By Donna Gordon Blankinship, Associated Press
(From Seattle Post Intelligencer, May 22, 2012)
SEATTLE (AP) — A coalition of Washington education groups on Tuesday filed a citizen initiative asking voters to allow 40 public charter schools in the state over the next five years.
The coalition including the League of Education Voters, Stand for Children and Democrats for Education Reform has until July 6 to collect nearly 250,000 valid voter signatures.
A spokesman for the coalition said the groups would use both paid and volunteer signature collectors to meet the July deadline. But first they need to jump a few administrative hoops. It could be several weeks before they will be able to print petition sheets and circulate them.
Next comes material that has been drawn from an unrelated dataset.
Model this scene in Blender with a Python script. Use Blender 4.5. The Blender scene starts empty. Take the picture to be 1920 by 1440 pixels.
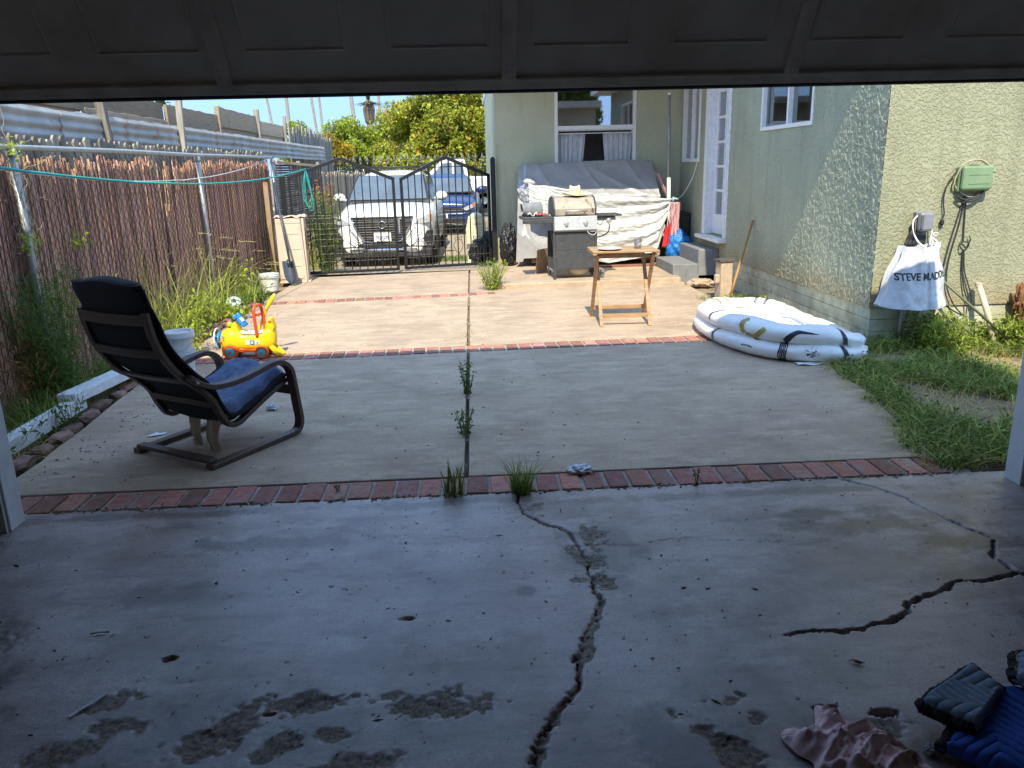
import bpy, bmesh, math, random
import numpy as np
from mathutils import Vector, Matrix, Quaternion, noise
rad = math.radians
random.seed(7); rng = np.random.default_rng(7)
scene = bpy.context.scene
COL = scene.collection

# ------------------------------------------------------------------ camera
CAM_H = 1.55
cam_d = bpy.data.cameras.new("camera"); cam = bpy.data.objects.new("camera", cam_d); COL.objects.link(cam)
cam_d.sensor_width = 36.0; cam_d.lens = 36.0*1470/1920
cam_d.clip_start = 0.02; cam_d.clip_end = 2000
right = Vector((0.998316, -0.051827, -0.025462)); fwd = Vector((0.0441, 0.9627, -0.2669))
fwd.normalize(); right = (right - fwd*right.dot(fwd)).normalized(); up = right.cross(fwd)
mw = Matrix((right, up, -fwd)).transposed().to_4x4(); mw.translation = (0, 0, CAM_H)
cam.matrix_world = mw
scene.camera = cam

# ------------------------------------------------------------------ world, sun, exposure
SUN_EL = 49.0
world = bpy.data.worlds.new("World"); scene.world = world; world.use_nodes = True
wn = world.node_tree.nodes; wl = world.node_tree.links
bgn = wn.get("Background") or wn.new("ShaderNodeBackground")
sky = wn.new("ShaderNodeTexSky"); sky.sky_type = 'NISHITA'; sky.sun_disc = False
sky.sun_elevation = rad(SUN_EL); sky.sun_rotation = rad(185.7); sky.altitude = 0; sky.air_density = 1.6; sky.dust_density = 0.0; sky.ozone_density = 1.6
# clear dry air: the sky is sampled higher up, so it stays blue down to the roofs
tcw = wn.new("ShaderNodeTexCoord"); mpw = wn.new("ShaderNodeVectorMath"); mpw.operation = 'ADD'; mpw.inputs[1].default_value = (0, 0, 1.3); nrw = wn.new("ShaderNodeVectorMath"); nrw.operation = 'NORMALIZE'
wl.new(tcw.outputs["Generated"], mpw.inputs[0]); wl.new(mpw.outputs[0], nrw.inputs[0]); wl.new(nrw.outputs[0], sky.inputs[0])
wl.new(sky.outputs[0], bgn.inputs[0]); bgn.inputs[1].default_value = 0.15
outn = wn.get("World Output") or wn.new("ShaderNodeOutputWorld"); wl.new(bgn.outputs[0], outn.inputs[0])
sun_d = bpy.data.lights.new("sun", 'SUN'); sun = bpy.data.objects.new("sun", sun_d); COL.objects.link(sun)
sun_d.energy = 2.15; sun_d.angle = rad(0.5); sun_d.color = (1.0, 0.925, 0.70)
sdir = Vector((0.10, 1.0, -math.tan(rad(SUN_EL)))).normalized()
sun.rotation_euler = sdir.to_track_quat('-Z', 'Y').to_euler(); sun.location = (0, -20, 30)
scene.view_settings.view_transform = 'Standard'; scene.view_settings.look = 'None'
scene.view_settings.gamma = 1.0; scene.view_settings.use_curve_mapping = False
scene.view_settings.exposure = 1.82
scene.cycles.use_denoising = True
scene.cycles.max_bounces = 10; scene.cycles.diffuse_bounces = 6; scene.cycles.transparent_max_bounces = 12
scene.cycles.sample_clamp_indirect = 6.0

# ------------------------------------------------------------------ helpers
class MB:
    """collects shapes, links them as one mesh object"""
    def __init__(s): s.v = []; s.f = []; s.c = []
    def add(s, vs, fs, col=1.0):
        o = len(s.v); s.v += [tuple(v) for v in vs]; s.f += [tuple(i+o for i in f) for f in fs]
        c = col if isinstance(col, (tuple, list)) else (col, col, col)
        s.c += [c]*len(vs); return s
    def box(s, c, d, rot=None, col=1.0):
        x, y, z = d[0]/2, d[1]/2, d[2]/2
        vs = [Vector(p) for p in ((-x,-y,-z),(x,-y,-z),(x,y,-z),(-x,y,-z),(-x,-y,z),(x,-y,z),(x,y,z),(-x,y,z))]
        if rot is not None:
            m = rot if isinstance(rot, Matrix) else Matrix.Rotation(rot, 3, 'Z'); vs = [m@v for v in vs]
        c = Vector(c)
        return s.add([v+c for v in vs], [(3,2,1,0),(4,5,6,7),(0,1,5,4),(1,2,6,5),(2,3,7,6),(3,0,4,7)], col)
    def bx(s, x0, x1, y0, y1, z0, z1, col=1.0):
        return s.box(((x0+x1)/2,(y0+y1)/2,(z0+z1)/2), (x1-x0,y1-y0,z1-z0), None, col)
    def beam(s, a, b, w, h, upv=(0,0,1), col=1.0):
        a = Vector(a); b = Vector(b); d = b-a; L = d.length; d.normalize(); u = Vector(upv)
        if abs(d.dot(u)) > .98: u = Vector((0,1,0))
        r = d.cross(u).normalized(); u = r.cross(d)
        return s.box((a+b)/2, (w, L, h), Matrix((r, d, u)).transposed(), col)
    def tube(s, pts, r, n=8, cap=True, col=1.0, flat=1.0):
        pts = [Vector(p) for p in pts]; N = len(pts); rs = r if isinstance(r, (list, tuple)) else [r]*N
        vs = []; fs = []; prev = None
        for i, p in enumerate(pts):
            t = (pts[min(i+1, N-1)]-pts[max(i-1, 0)])
            t = t.normalized() if t.length > 1e-9 else Vector((0,0,1))
            if prev is None:
                a = Vector((0,0,1)) if abs(t.z) < .9 else Vector((1,0,0)); u = (a-t*a.dot(t)).normalized()
            else:
                u = prev-t*prev.dot(t); u = u.normalized() if u.length > 1e-6 else t.orthogonal().normalized()
            prev = u; w = t.cross(u)
            for k in range(n):
                an = 2*math.pi*k/n; vs.append(p+(u*math.cos(an)*flat+w*math.sin(an))*rs[i])
        for i in range(N-1):
            for k in range(n):
                k2 = (k+1) % n; fs.append((i*n+k, i*n+k2, (i+1)*n+k2, (i+1)*n+k))
        if cap: fs.append(tuple(range(n-1, -1, -1))); fs.append(tuple((N-1)*n+k for k in range(n)))
        return s.add(vs, fs, col)
    def lathe(s, prof, n=24, c=(0,0,0), m=None, col=1.0):
        c = Vector(c); vs = []; fs = []
        for r, z in prof:
            for k in range(n):
                a = 2*math.pi*k/n; v = Vector((r*math.cos(a), r*math.sin(a), z)); vs.append((m@v if m else v)+c)
        P = len(prof)
        for i in range(P-1):
            for k in range(n):
                k2 = (k+1) % n; fs.append((i*n+k, i*n+k2, (i+1)*n+k2, (i+1)*n+k))
        if prof[0][0] > 1e-5: fs.append(tuple(range(n-1, -1, -1)))
        if prof[-1][0] > 1e-5: fs.append(tuple((P-1)*n+k for k in range(n)))
        return s.add(vs, fs, col)
    def sheet(s, fn, nu, nv, col=1.0):
        vs = [fn(i/nu, j/nv) for j in range(nv+1) for i in range(nu+1)]
        fs = [(j*(nu+1)+i, j*(nu+1)+i+1, (j+1)*(nu+1)+i+1, (j+1)*(nu+1)+i) for j in range(nv) for i in range(nu)]
        return s.add(vs, fs, col)
    def prism(s, poly, fn, d0, d1, col=1.0):
        n = len(poly); vs = [fn(a, b, d0) for a, b in poly]+[fn(a, b, d1) for a, b in poly]
        fs = [tuple(range(n-1, -1, -1)), tuple(range(n, 2*n))]+[(i, (i+1) % n, n+(i+1) % n, n+i) for i in range(n)]
        return s.add(vs, fs, col)
    def ell(s, c, r, n=16, m=8, col=1.0):
        return s.lathe([(math.sin(math.pi*i/m)*1.0 if 0 < i < m else 0.0, -math.cos(math.pi*i/m)) for i in range(m+1)], n, c, Matrix.Diagonal(r), col)
    def strap(s, pts, w, th, across, col=1.0):
        """bent strip of rectangular section following pts; across = width direction"""
        a = Vector(across).normalized(); pts = [Vector(p) for p in pts]; N = len(pts); vs = []; fs = []
        for i, p in enumerate(pts):
            t = (pts[min(i+1, N-1)]-pts[max(i-1, 0)]).normalized(); nn = t.cross(a).normalized()
            for sa, sn in ((-1,-1),(1,-1),(1,1),(-1,1)): vs.append(p+a*sa*w/2+nn*sn*th/2)
        for i in range(N-1):
            for k in range(4):
                k2 = (k+1) % 4; fs.append((i*4+k, i*4+k2, (i+1)*4+k2, (i+1)*4+k))
        fs += [(3,2,1,0), tuple((N-1)*4+k for k in range(4))]
        return s.add(vs, fs, col)
    def obj(s, name, mat, parent=None, smooth=False, bevel=0.0, sub=0, solid=0.0, angle=None):
        me = bpy.data.meshes.new(name); me.from_pydata(s.v, [], s.f)
        at = me.color_attributes.new("tint", 'FLOAT_COLOR', 'POINT')
        ca = np.ones((len(s.v), 4), dtype=np.float32); ca[:, :3] = np.array(s.c, dtype=np.float32).reshape(-1, 3); at.data.foreach_set("color", ca.ravel())
        bm = bmesh.new(); bm.from_mesh(me); bmesh.ops.recalc_face_normals(bm, faces=bm.faces); bm.to_mesh(me); bm.free()
        me.materials.append(mat)
        o = bpy.data.objects.new(name, me); COL.objects.link(o)
        if parent is not None: o.parent = parent
        if smooth or angle: me.polygons.foreach_set("use_smooth", [True]*len(me.polygons))
        if angle: me.set_sharp_from_angle(angle=rad(angle))
        if solid: md = o.modifiers.new("thickness", 'SOLIDIFY'); md.thickness = solid; md.offset = 0
        if sub: md = o.modifiers.new("smooth", 'SUBSURF'); md.levels = sub; md.render_levels = sub
        if bevel:
            md = o.modifiers.new("bevel", 'BEVEL'); md.width = bevel; md.segments = 2; md.limit_method = 'ANGLE'; md.angle_limit = rad(40)
        return o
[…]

Charters are public schools that run independently from district controls, instead, they are governed by a multi-year performance contract that requires proof that a school is improving student achievement.
Washington voters have repeatedly rejected charter school initiatives.
Washington is one of eight states without charter schools, according to the Center for Education Reform, an advocacy group that supports charters. The other states are Alabama, Kentucky, Montana, Nebraska, North Dakota, South Dakota and West Virginia.
Washington voters rejected initiatives calling for charter schools in 1996, 2000 and 2004. The Legislature rejected charter bills on several other occasions before they reached the ballot.
A charter school bill had hearings in both the Senate and the House but didn’t make it very far during the 2012 Legislature.